LIKE pretty much everyone I’ve spoken to about it, I resisted getting a Kindle for quite some time. ‘There’s just something about the feel of a book that you don’t get with an electronic device’, was the usual comment, though sometimes, oddly, it was the smell that others preferred.

When I was given one as a birthday present a few years ago, I immediately stocked it up with out of copyright classics for free - Frankenstein, Dracula, stuff I’d read years previously and adored, but which I’d lost copies of in the intervening decades.

I marvelled at the difference in price between buying a new paperback or hardback and their digital equivalent, and gleefully whipped through them, or read the free chapters before deciding to take the plunge or not.

But in the years since receiving a Kindle (other brands of electronic reading devices are available), I haven’t stopped buying good, old-fashioned analogue books. I find it nigh-on impossible to pass a charity shop without ducking in to scan the book and DVD racks, and while I’m getting better at leaving empty handed, I’ll still probably pick something up two or three times out of five.

Then they go home, and get added to the ever-increasing ‘To Watch’ or ‘To Read’ piles, and get added to my ‘I’ll get around to it’ list.

Whenever I buy a book, I immediately place the receipt into the pages for use as a simple bookmark. If I could be bothered, I’m sure I could have a look at the teetering stack of novels and non-fiction on my bedside table and work out exactly how far behind on my ‘To Read’ pile I am.

The problem is, and I’m certain I’m not alone in this, I’ll pick up a book while a certain mood takes me - hello, Ian Fleming’s Commandos: The Story Of The Legendary 30 Assault Unit - and be confident I’ll crack on with it as soon as I’ve finished whatever I’m on with, but get distracted by a magazine article, or fascinated by some other topic, and it’s back on the pile.

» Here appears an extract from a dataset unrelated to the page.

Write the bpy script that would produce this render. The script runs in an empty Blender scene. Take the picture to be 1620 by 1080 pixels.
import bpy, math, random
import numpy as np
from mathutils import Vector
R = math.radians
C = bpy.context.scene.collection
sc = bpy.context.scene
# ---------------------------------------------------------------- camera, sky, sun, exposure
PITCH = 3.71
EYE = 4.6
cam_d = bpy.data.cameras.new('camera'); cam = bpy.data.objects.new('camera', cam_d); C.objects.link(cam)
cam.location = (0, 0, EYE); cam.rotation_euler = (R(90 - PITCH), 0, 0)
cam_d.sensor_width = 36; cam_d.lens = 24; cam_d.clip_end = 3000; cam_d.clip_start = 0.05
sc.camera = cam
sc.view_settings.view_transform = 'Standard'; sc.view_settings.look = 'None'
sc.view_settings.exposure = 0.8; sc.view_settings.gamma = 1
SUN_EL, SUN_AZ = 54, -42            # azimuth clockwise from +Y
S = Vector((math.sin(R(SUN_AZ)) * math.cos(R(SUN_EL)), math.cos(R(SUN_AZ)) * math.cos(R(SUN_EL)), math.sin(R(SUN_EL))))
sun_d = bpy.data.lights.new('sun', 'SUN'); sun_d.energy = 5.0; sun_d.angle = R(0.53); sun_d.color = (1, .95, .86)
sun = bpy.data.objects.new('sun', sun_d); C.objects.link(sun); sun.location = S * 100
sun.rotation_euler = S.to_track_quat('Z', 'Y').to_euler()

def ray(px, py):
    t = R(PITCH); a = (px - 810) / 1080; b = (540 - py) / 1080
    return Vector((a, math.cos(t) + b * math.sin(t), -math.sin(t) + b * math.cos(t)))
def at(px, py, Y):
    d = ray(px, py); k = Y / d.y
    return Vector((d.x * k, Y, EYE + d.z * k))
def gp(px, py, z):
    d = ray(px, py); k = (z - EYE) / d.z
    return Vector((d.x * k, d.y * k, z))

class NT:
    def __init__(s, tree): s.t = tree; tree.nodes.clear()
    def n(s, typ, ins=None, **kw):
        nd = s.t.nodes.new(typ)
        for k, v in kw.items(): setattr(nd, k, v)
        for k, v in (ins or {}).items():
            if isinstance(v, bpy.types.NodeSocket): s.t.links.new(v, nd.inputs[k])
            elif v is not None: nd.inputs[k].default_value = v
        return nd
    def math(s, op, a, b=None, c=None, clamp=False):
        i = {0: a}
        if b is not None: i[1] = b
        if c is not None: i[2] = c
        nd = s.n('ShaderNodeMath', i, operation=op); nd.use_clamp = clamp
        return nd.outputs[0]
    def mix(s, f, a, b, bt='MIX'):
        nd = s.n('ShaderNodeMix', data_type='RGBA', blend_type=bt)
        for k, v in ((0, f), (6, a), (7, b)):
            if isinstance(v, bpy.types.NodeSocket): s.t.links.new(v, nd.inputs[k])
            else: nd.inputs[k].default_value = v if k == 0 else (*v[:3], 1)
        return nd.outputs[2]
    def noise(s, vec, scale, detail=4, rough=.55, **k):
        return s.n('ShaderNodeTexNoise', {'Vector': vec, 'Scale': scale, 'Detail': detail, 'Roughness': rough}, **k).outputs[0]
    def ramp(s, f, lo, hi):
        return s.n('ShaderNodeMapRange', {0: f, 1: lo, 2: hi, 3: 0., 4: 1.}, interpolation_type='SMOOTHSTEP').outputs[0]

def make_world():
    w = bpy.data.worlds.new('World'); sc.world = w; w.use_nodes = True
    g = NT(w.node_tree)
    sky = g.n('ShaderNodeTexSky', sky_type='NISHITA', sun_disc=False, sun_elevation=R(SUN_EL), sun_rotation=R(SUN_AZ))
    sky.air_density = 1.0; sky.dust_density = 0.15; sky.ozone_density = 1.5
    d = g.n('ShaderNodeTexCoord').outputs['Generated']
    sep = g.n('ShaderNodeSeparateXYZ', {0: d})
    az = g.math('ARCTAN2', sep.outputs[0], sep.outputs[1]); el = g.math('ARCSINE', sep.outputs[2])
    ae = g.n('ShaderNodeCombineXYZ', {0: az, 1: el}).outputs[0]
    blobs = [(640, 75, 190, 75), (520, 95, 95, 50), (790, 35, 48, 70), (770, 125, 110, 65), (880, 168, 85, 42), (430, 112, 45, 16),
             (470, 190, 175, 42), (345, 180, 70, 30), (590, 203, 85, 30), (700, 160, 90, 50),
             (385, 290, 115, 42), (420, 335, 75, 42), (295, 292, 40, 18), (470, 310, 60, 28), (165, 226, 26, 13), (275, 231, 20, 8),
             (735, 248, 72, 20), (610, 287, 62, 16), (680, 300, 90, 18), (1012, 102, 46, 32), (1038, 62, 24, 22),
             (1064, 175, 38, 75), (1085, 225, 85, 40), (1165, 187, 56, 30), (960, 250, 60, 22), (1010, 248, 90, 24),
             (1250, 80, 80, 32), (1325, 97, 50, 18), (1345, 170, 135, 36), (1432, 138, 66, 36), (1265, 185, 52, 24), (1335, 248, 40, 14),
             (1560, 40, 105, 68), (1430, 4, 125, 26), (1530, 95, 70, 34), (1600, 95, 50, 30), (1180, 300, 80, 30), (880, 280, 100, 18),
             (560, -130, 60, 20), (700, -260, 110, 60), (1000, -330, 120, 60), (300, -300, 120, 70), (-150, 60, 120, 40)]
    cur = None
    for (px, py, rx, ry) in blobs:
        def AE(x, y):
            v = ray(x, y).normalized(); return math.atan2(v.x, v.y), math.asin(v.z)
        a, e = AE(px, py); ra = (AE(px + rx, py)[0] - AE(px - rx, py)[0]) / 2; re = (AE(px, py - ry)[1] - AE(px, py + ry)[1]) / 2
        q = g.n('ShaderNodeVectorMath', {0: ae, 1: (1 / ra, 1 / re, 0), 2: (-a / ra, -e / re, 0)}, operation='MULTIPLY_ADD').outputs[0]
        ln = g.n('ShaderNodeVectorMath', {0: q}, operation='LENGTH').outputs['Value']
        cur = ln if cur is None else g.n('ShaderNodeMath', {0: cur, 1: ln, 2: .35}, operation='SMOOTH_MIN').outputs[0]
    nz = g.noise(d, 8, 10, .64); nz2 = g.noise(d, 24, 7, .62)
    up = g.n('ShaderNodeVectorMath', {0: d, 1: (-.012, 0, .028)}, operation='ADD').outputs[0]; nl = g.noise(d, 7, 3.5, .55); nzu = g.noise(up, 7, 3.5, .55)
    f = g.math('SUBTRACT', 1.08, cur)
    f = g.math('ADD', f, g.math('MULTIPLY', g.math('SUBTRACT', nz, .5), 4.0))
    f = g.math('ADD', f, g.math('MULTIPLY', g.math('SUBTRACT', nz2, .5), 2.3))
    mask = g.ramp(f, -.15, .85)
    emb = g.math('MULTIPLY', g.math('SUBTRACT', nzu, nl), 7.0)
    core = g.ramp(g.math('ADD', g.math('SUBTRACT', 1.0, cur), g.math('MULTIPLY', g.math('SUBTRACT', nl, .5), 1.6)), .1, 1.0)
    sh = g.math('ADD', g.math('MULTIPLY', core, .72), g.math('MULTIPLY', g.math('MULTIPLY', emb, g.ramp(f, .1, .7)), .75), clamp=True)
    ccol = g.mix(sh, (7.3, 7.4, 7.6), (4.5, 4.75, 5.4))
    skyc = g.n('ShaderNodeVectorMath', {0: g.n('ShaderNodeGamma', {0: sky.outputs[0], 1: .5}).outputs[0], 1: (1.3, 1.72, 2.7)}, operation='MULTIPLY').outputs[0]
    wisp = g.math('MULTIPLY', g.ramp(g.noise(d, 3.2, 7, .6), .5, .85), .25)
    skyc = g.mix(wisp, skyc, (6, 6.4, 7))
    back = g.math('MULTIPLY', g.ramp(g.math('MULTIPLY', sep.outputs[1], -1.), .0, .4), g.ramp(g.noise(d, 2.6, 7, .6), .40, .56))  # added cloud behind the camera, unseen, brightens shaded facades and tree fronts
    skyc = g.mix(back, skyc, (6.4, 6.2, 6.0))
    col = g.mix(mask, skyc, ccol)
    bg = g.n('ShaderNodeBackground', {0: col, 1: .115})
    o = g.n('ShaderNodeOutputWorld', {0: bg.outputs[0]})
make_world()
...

Other times, I’ll get part way through a book and, however determined I am to finish, I have to try something else, because I’m not even seeing words any more, just shapes on a page.

Occasionally, I’ll find something such a slog I’ll just put it down for a little while and quickly plough through something pulpy and fun - hello, Robert L Pike’s Mute Witness, the basis for Bullitt - as a sort of palate cleanser. A Steve McQueen-flavoured sorbet between chapters of heavy-going tedium.

Sometimes it’s because the book just isn’t gripping me, other times I’ll just end up busy for a while and won’t pick it up for a week or so, and by then it’s lost whatever draw it had.

That’s what happened with A Briefer History Of Time - I saw a documentary, got briefly fascinated by physics and received the (only very slightly), dumbed-down version of Professor Stephen Hawking’s famous book as a gift.

It sat on the shelf for five years, despite a couple of false starts, until a couple of months ago when - after one flat-Earth argument too many - I was determined to get through it, start to finish. Amazing what a desire for argument ammunition can do for your reading desires, even if the later chapters were more than a little perplexing.

Now and again though, I’ll just give up, with a promise to myself I’ll try again another time - hello, Wuthering bloody Heights! I’ve tried four times to read that novel - which I’m reliably informed is a stone cold classic - and while I’ve made progress each time, I’ve barely made it past the halfway point before having to give up and move on.

One of the best things about reading a proper book is seeing the bookmark move slowly (in some cases), down the spine as you plough through it, and that’s something you don’t really get with an e-book. Sure, you see a little percentage measurement, but it’s not the same.

This was meant to be a column on the dangers of hoarding (because my ‘To Read’ pile got a bit too tall this week and took a tumble), but now I’m wrapping it up I realise it’s actually a way to put in writing the fact I’ve based my entire knowledge of a classic of the English language on a 1978 Kate Bush song, and use its publication to spur me on to get the damn thing read.

Come back next year and see how I get on, and well done if you made it through without getting distracted and moving on to something else.